In contrast, in 2018 (although not a general election year), health care stocks rallied as polls suggested that the Democratic Party would win back control of the House of Representatives. This was seen as being favorable for health care stocks. The same was true in the general election year of 2008. Health care stocks surged once the markets were confident in the election of President Barack Obama. The centerpiece of President Obama’s campaign was an overhaul of the nation’s health care system.

What does the year 2020 have in store for investors?

The market will always be concerned about macroeconomic issues. That will keep the trade war between the United States and China front and center. If a deal is struck prior to or during 2020, the market should see a modest surge as industries that have been paralyzed by uncertainty will now have clarity. On the other hand, if the trade war continues certain sectors such as industrials may have a difficult time. According to FactSet data from September 20, 2019, all 11 market sectors are projected to have positive earnings growth (YoY) in 2020. Energy stocks are projected to do the best with the sector having a forecasted EPS growth of 30.3%. Utilities are expected to have the lowest growth forecast at just 5.4%. Does this mean anything conclusive? Not necessarily. Remember, the market will choose winners and losers.

What steps should investors take to prepare their portfolio for 2020?

As with most events, the most important thing for investors to do is not panic. Based on the historical trends, investors should pay more attention to the macroeconomic issues that could push the economy into a recession.
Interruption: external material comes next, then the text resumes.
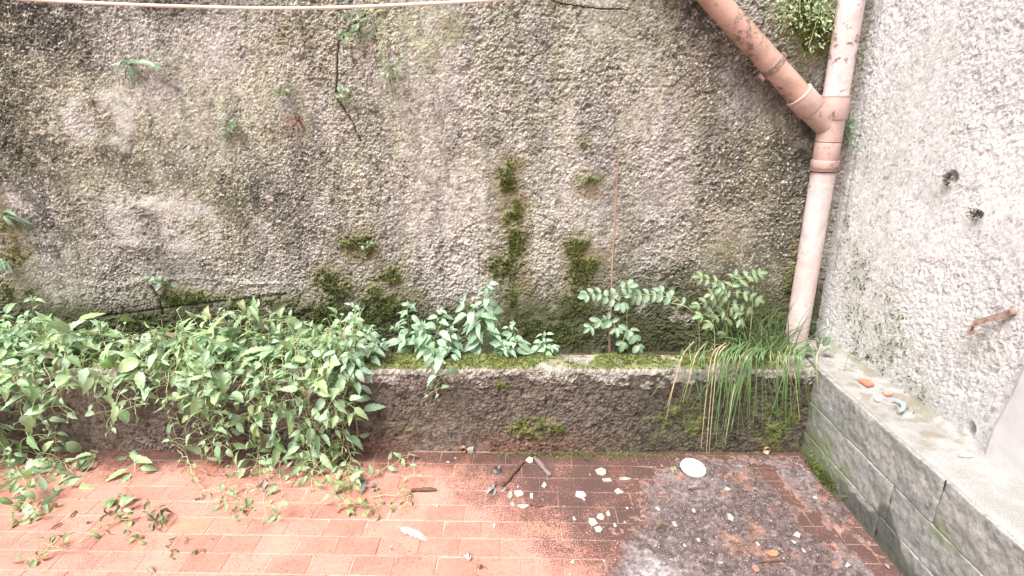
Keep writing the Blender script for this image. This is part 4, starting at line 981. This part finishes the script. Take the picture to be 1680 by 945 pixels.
floor_runner('vine_runner', [(585, 790), (620, 775), (660, 752), (675, 745), (682, 780)], L_vine, 'thin runner arching right with a curled leaf cluster at its tip', (0.04, 0.06), fg, 0.05, skip=0.35)
floor_runner('vine_runner', [(610, 815), (640, 812), (668, 815), (665, 830)], L_wilt, 'pale yellow wilted sprig on the tiles right of the vine end', (0.03, 0.05), fg, 0.03)
floor_runner('vine_runner', [(90, 690), (95, 735), (120, 775), (100, 800)], L_vine, 'leafy runner crossing the tiles below the pale hanging stems', (0.05, 0.10), fg, 0.035)
floor_runner('vine_runner', [(20, 760), (45, 800), (60, 845)], L_vine, 'short runner feeding the faded leaf clump at the left', (0.05, 0.09), fg, 0.035)
floor_runner('vine_runner', [(420, 720), (430, 760), (445, 775)], L_vine, 'short leafy runner touching the damp tiles near the middle of the tangle', (0.05, 0.09), fg, 0.03)
floor_runner('vine_runner', [(470, 715), (500, 760), (540, 790), (560, 800)], L_vine, 'leafy runner reaching the tiles left of the yellowing vine end', (0.05, 0.09), fg, 0.035)
def clump(u, v, n, spread, meshes, size, lab, cat='dead leaves', h=0.02, grp='dead leaf clumps on the tiles', zb=0.007):
    c = at_z(u, v, zb); root = empty('dead_leaves', c, lab, cat, grp)
    for _ in range(n):
        p = c + Vector((rng.gauss(0, spread), rng.gauss(0, spread * 0.7), rng.uniform(0.004, h)))
        d = rv(1); d.z = d.z * 0.4; put_leaf(meshes, p, d, UP + rv(0.6), rng.uniform(*size), root)
clump(55, 848, 12, 0.045, L_wilt, (0.04, 0.07), 'faded leaf clump on the tiles at the left, under the runners', h=0.05)
clump(198, 835, 12, 0.04, L_dry, (0.035, 0.06), 'grey dried leaf clump at the end of the broad-leaved runner', h=0.04)
clump(268, 856, 12, 0.022, L_dry, (0.04, 0.06), 'curled ball of dried leaves on the tiles at the lower left', h=0.055)
clump(400, 840, 7, 0.016, L_dry, (0.025, 0.04), 'small dry leaf clump at the tip of the bare runner', h=0.025)
clump(330, 818, 4, 0.012, L_wilt, (0.03, 0.045), 'pair of curled pale leaves beside the bare runner', h=0.02)
clump(300, 905, 14, 0.05, L_dry, (0.02, 0.05), 'scattered brown leaf litter at the bottom left of the tiles', h=0.015)
clump(220, 880, 10, 0.05, L_wilt, (0.025, 0.05), 'scattered faded leaf scraps below the curled ball of leaves', h=0.015)
clump(440, 800, 6, 0.025, L_grey, (0.03, 0.05), 'grey withered leaves on the damp tiles under the vines', h=0.015)
clump(600, 838, 10, 0.04, L_wilt, (0.03, 0.06), 'yellow withered leaves around the end of the vine tangle', h=0.02)
clump(600, 800, 5, 0.03, L_grey, (0.04, 0.06), 'grey wet leaves beneath the yellowing vine end', h=0.02)
clump(814, 776, 3, 0.012, L_grey, (0.05, 0.07), 'crumpled grey leaf standing left of the broken sticks', h=0.03)
clump(815, 804, 4, 0.018, L_grey, (0.04, 0.06), 'grey flattened leaf scraps below the left stick', h=0.012)
clump(1104, 768, 3, 0.014, L_wilt, (0.06, 0.075), 'light green fallen leaf beside the white disc', cat='fallen leaf', h=0.012)
clump(1077, 868, 2, 0.012, L_dry, (0.05, 0.065), 'brown dried leaf on the dirt crust below the white chips', h=0.012, zb=0.013)
clump(1480, 672, 8, 0.03, L_dry, (0.012, 0.022), 'brown leaf crumbs on the bench top beyond the blue strip', h=0.008, zb=ZP + 0.014)
clump(783, 935, 2, 0.010, L_dry, (0.04, 0.05), 'skeleton leaf at the bottom edge of the tiles', h=0.012)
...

If the market stays out of a recession, historical trends suggest that the market may do well, possibly even exceeding the S&P 500 Index historical average.

However, this doesn’t mean you shouldn’t do anything. As 2019 nears its end, you can take a look at your portfolio and your exposure to particular sectors. If your portfolio is heavily weighted in a sector that could be affected by a change in government or monetary policy, it may be best to decrease your exposure. Likewise, now may be a time to prudently buy some defensive sectors that tend to do well regardless of what is happening in the broader economy.

A final thought. You should absolutely not try to time the market. Institutional investors base their forecasts on the expected outcome. It’s called baking in the results. There will be a lot of news in 2020. But every time you see a headline you should remember that the market has already priced that into what you see in the broader market or with a particular stock. Don’t fight the trends.